El protagonista es el mismo tipo: se llama Jihad Ahmad Diyab, tiene 44 años y es uno de los seis ex presos de Guantánamo que llegaron a Uruguay en diciembre de 2014. Pero las historias sobre qué le sucedió en las últimas semanas parecen sacadas de dos películas diferentes.

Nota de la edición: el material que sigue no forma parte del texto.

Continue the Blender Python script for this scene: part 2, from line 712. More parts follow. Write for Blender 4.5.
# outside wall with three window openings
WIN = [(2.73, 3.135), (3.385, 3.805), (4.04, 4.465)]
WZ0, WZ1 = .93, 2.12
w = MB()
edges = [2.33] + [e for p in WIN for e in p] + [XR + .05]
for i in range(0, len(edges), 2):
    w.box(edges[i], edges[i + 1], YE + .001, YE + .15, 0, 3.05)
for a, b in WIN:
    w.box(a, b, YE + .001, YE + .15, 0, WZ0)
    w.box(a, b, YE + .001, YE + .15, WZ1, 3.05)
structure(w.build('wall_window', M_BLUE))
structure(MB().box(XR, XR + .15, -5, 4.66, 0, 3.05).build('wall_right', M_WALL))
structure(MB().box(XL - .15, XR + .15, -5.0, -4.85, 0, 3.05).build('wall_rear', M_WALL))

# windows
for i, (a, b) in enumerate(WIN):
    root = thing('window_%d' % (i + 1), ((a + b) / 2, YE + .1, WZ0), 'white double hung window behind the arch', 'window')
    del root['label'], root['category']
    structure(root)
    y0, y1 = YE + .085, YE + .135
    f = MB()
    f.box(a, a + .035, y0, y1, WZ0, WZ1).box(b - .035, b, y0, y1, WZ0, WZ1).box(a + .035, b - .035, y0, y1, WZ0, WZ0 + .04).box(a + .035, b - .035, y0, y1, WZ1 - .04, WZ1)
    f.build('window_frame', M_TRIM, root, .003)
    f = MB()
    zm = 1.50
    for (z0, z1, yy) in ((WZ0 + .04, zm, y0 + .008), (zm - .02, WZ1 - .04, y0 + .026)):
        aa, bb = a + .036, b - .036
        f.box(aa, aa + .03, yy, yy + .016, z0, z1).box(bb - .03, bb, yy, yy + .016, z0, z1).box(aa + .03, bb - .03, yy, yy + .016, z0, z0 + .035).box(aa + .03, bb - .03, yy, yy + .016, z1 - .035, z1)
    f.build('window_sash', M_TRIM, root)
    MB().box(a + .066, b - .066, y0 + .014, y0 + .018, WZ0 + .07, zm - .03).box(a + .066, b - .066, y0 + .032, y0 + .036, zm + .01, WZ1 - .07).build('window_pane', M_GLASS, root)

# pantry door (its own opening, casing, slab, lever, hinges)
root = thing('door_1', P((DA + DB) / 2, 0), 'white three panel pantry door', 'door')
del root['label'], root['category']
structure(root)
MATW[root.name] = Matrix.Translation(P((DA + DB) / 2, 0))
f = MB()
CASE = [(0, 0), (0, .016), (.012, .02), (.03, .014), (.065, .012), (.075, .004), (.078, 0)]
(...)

Por un lado está la versión que se disparó a partir de un informe del programa *Santo y seña *del miércoles 15 de junio; allí se aseguró que Diyab, de origen sirio, había escapado a Brasil y que no se conocía su paradero. Luego el ministro del Interior, Eduardo Bonomi, aclaró que tanto él como los otros cinco ex detenidos por Estados Unidos pueden salir del país cuando quieran, y confirmó que la embajada de ese país le había pedido información sobre esta situación en particular. Portavoces de esa embajada confirmaron esas averiguaciones, y por ahí quedó el asunto a nivel local. La prensa brasileña fue menos cautelosa con la información: varios medios empezaron a relatar las peripecias de un “ex miembro de Al Qaeda” fugado de Uruguay e instalado en Brasil de forma clandestina. Algunas crónicas vincularon el episodio, como por si acaso, con amenazas del grupo terrorista Estado Islámico a los Juegos Olímpicos de Río de Janeiro, y la revista Veja llegó a publicar esta curiosa conclusión: “El ex presidente José Mujica se comprometió a cuidar a los terroristas, pero su populismo explosivo ayudó a un extremista a ingresar en territorio brasileño”.

La otra película, narrada a partir de los testimonios de personas que acompañan al sirio en Montevideo, no tiene tantos condimentos: en realidad Diyab estaría en Rivera o en el Chuy junto a integrantes de la comunidad musulmana, para pasar con ellos el ayuno de Ramadán. Su intención es “aislarse y prepararse espiritualmente” para recibir en julio a su esposa, sus tres hijos y su madre, que llegarían desde Turquía, donde se refugiaron hace pocos meses por el conflicto bélico en Siria.

Antes de partir rumbo a las mezquitas norteñas, el ex preso de Guantánamo le habría explicado a sus amigos, entre ellos un inmigrante marroquí que vive en Montevideo, que pretendía quedarse durante toda esa celebración musulmana, que finaliza el 6 de julio, y que su plan era “desconectarse completamente”, según relató ayer a la diaria Jorge Voituret, integrante de la comisión de Fundadores de la CNT y uno de los uruguayos más cercanos a los seis refugiados. El significado de “desconectarse”: estar sin celular, no revisar el correo electrónico, respetar el ayuno y continuar con su rutina de cinco oraciones diarias. Un funcionario del Ministerio del Interior confirmó anoche el relato de Voituret, del marroquí y de otras personas cercanas a Diyab: “Lo último que sabemos es que estaba en el Chuy y que otras veces ha estado en Rivera; en ambos casos, si estuvo en Brasil fue porque cruzó la calle. Pero trámites de salida del país no hizo, aunque podría hacerlos y salir perfectamente”. Esa misma versión fue manejada por el periodista Sergio Israel, en un artículo que publicó ayer Búsqueda.

No es changa la vida que le tocó a Diyab. Su salud empeoró desde que llegó a Uruguay; tiene la columna vertebral de un hombre de 80 años y por eso anda con dos muletas. También sufre problemas renales severos, como consecuencia de la alimentación forzada que le suministraron durante siete años en Guantánamo, donde estuvo preso 14, tras ser capturado en Pakistán. Siempre negó los cargos que le hicieron y cumplió toda la condena que le fue impuesta, lo que facilitó su salida de esa base militar estadounidense en territorio ocupado de Cuba. En Montevideo tuvo problemas con los otros ex detenidos y ha sido crítico con el gobierno uruguayo, al que acusa de incumplir el acuerdo original que lo trajo al país, incluyendo el reencuentro con su familia, que no se ha concretado.

El dolor lo persigue, como una sombra: de octubre de 2015 a febrero de 2016, 15 familiares de Diyab murieron por los bombardeos en Siria; un hermano suyo quedó parapléjico y su esposa (que había estado cinco años presa por reclamar su liberación) apenas logró cruzar a Turquía, con heridas graves. A sus contactos uruguayos les repite que la peor tortura que sufrió en Guantánamo era la que le aplicaban sus carceleros cuando orinaban sobre el Corán y después lo tiraban al inodoro. Lo que seguramente no imaginó Diyab al venir a Uruguay fue que en este lejano país tampoco iba a poder rezar tranquilo. Ni siquiera en Ramadán.